The REAL jazz mag...
I have just had the most embarrasing experience ever in WHSmiths today. I was bored and had become almost entirely dessicated on the way back from the doctors. (At last. How long ago did I mention the crusty ear? Now have fun steroid ear drops by the way. Woo hoo!) I thought I'd buy the new Muse album today, which I did, and I thought I'd get a magazine too. The only magazine I read with any frequency would be Empire, but I bought it last month and haven't even read it. I'd only got as far as drawing a massive Hitler moustache on Tom Cruise on the front page. (Damn funny, if I say so myself.)
I ended up thinking I'd get one of those Hollywood gossip magazines you only ever pick up in Doctor's waiting rooms when they're about six months old. I picked one up and was suddenly overcome with shame. I hate these kind of magazines. But I love them. But I hate them. By the time I'd got up to the till I couldn't even look the sales guy in the eye. Which was a good thing because he had snuck off and was hugging one of the girls in the backstage music area. Tut. Anyway, I just shoved my magazine and CD at him and hoped to God I wasn't bright red. Unfortunately he only put the CD on the bill and I was forced to point out the magazine to him. 'Hey, you forgot to add my 99p Hollywood gossip rag there!'. Which made the whole experience that much more shameful. I had a copy of 'Catcher in the Rye' in my bag and felt the urge to wave it at people as I went past. I also read classics, everybody!!! I got home, read it. Felt dirty. The usual.

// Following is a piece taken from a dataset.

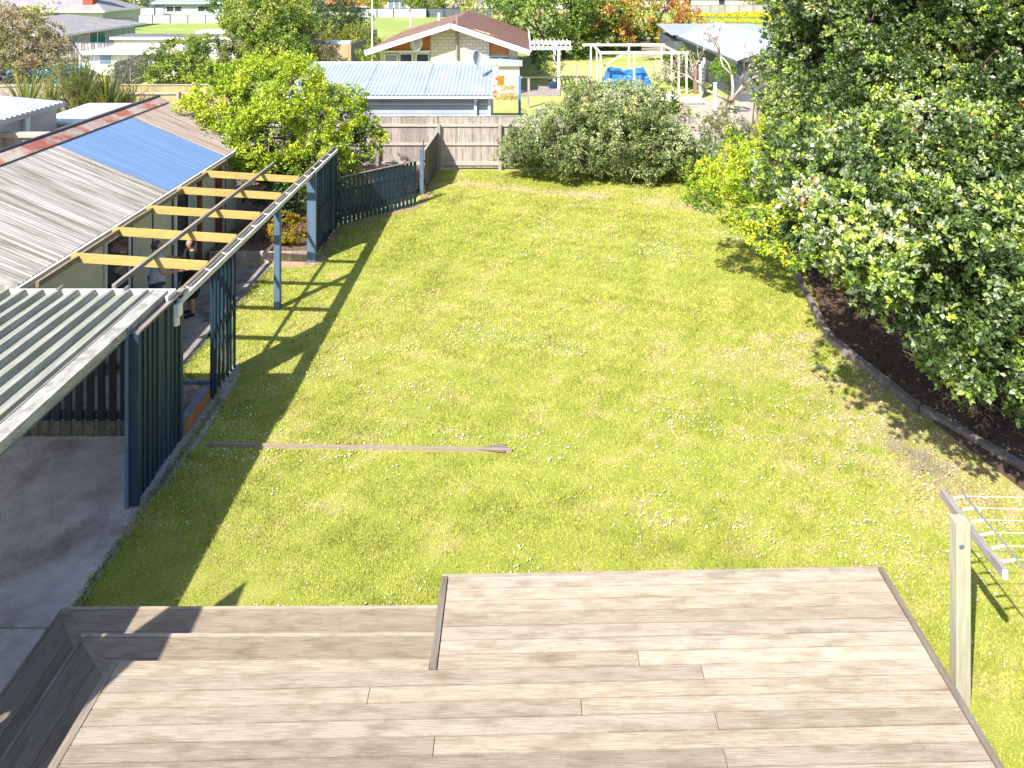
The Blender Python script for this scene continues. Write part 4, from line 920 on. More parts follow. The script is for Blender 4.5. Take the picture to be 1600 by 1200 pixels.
for (x,y) in ((-1,28.5),(-.55,28.5),(-1,28.95),(-.55,28.95)):
    mb=MB(); mb.box(x-.02,x+.02,y-.02,y+.02,0,.95 if y>28.9 else .42); mb.build('leg',m_white,t)

# ------------------------------------------------------------ brick gable house
hh=thing('gable_house','cream block house with brown tiled gable roof beyond the pale garage','house',(-4,48,0))
pk=(-4.2,4.03); le=(-9.25,2.43); re=(.5,2.43)
mb=MB(); mb.add([(-5.5,42.5,0),(-1.95,42.5,0),(-1.95,42.5,3.35),(-4.2,42.5,3.95),(-5.5,42.5,3.62),(-5.5,42.8,0),(-1.95,42.8,0),(-1.95,42.8,3.35),(-4.2,42.8,3.95),(-5.5,42.8,3.62)],[(0,1,2,3,4),(9,8,7,6,5),(0,4,9,5),(1,6,7,2)])
mb.add([(-.75,42.5,0),(-.3,42.5,0),(-.3,42.5,2.6),(-.75,42.5,2.75),(-.75,42.8,0),(-.3,42.8,0),(-.3,42.8,2.6),(-.75,42.8,2.75)],[(0,1,2,3),(7,6,5,4),(0,3,7,4),(1,5,6,2)])
mb.build('brick_wall',m_brick,hh)
mb=MB(); mb.box(-8.6,-5.5,42.8,43,0,2.3); mb.box(-1.95,-.75,42.8,43,0,2.2); mb.box(-8.6,-8.45,43,54,0,2.3); mb.box(-.42,-.3,42.8,54,0,2.3); mb.box(-8.45,-.42,53.8,54,0,2.3); mb.build('wall',m_cream,hh)
mb=MB(); mb.add([(-8.6,42.7,2.32),(-5.52,42.7,2.32),(-5.52,42.7,3.6),(-8.6,42.7,2.62)],[(0,1,2,3)]); mb.build('gable_panel',m_orange,hh); mb=MB(); mb.add([(-1.93,42.7,2.1),(-.76,42.7,2.1),(-.76,42.7,2.75),(-1.93,42.7,3.35)],[(0,1,2,3)]); mb.build('gable_panel',m_orange,hh)
mb=MB(); mb.box(-9.0,-5.52,42.55,42.7,2.2,2.32); mb.build('beam',m_white,hh)
def rslab(a,b,y0,y1,th=.1):
    (x0,z0),(x1,z1)=a,b
    return MB().hexa([(x0,y0,z0-th),(x1,y0,z1-th),(x1,y1,z1-th),(x0,y1,z0-th),(x0,y0,z0),(x1,y0,z1),(x1,y1,z1),(x0,y1,z0)])
r=rslab(le,pk,41.6,54.8).build('roof',m_brownroof,hh); r2=rslab(pk,re,41.6,56).build('roof',m_brownroof,hh)
mb=MB()
for y in np.arange(42.4,55,1.02): mb.bar((pk[0],y,pk[1]+.012),(re[0],y,re[1]+.012),.045,.02)
mb.build('roof_seams',M('roof seam',(.07,.04,.035),None,.8),r2)
mb=MB(); mb.bar((le[0],41.54,le[1]-.13),(pk[0],41.54,pk[1]-.13),.1,.30,up=(0,0,1)); mb.bar((pk[0]+.01,41.54,pk[1]-.13),(re[0],41.54,re[1]-.13),.1,.30); mb.build('barge_board',m_white,hh)
mb=MB(); mb.bar((re[0]+.05,41.6,re[1]),(re[0]+.05,56,re[1]),.1,.12); mb.build('gutter',m_white,hh)
for (x0,x1,z0,z1,mt) in ((-8.3,-7.5,1.55,2.1,m_palegl),(-7.4,-6.6,1.55,2.15,m_glass),(-6.4,-5.6,1.55,2.15,m_glass),(-1.9,-1.35,1.2,2.0,m_glass),(-1.3,-.8,1.2,2.0,m_palegl)):
    mb=MB(); mb.box(x0,x1,42.62,42.8,z0,z1); f=mb.build('window',m_white,hh); mb=MB(); mb.box(x0+.06,x1-.06,42.6,42.62,z0+.06,z1-.06); mb.build('pane',mt,f)
for (px_,pt,pb,d) in ((642,20,30,48),(686,20,29,53),):
    a=GD(px_,pt,d); b=GD(px_,pb,d); mb=MB(); mb.tube([b-Vector((0,0,.5)),a],.1,8); mb.build('vent_pipe',m_white,r)
mb=MB(); mb.tube([GD(714,94,42.35),GD(714,25,42.35)],.07,8); mb.build('flue',m_oldwood,hh)
dish('white satellite dish on the orange gable panel of the brown roofed house',GD(652,67,42.2),.48,(-.35,-.9,.15),foot=(-6.15,42.62,2.9))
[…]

My shifty behaviour reminded me of the one and only time I have seen a guy buying a porn magazine. Not in WHSmiths. I don't think they sell that sort of thing. I don't know, actually... Like most women, I keep my eyes firmly away from the top shelf for fear of what might be lurking there. This guy was roaming the magazine area for ages and appeared to have selected the one he was after. Then he shot in at the speed of light and grabbed one, rolling it up so that you couldn't see the cover. He showed the mag to the shop assistant without unrolling it, so the price could be seen. Then he was out of the shop so quickly you weren't sure if he was really ever there. Must have been a regular because the whole thing was done with such millitary precision you couldn't help but marvel.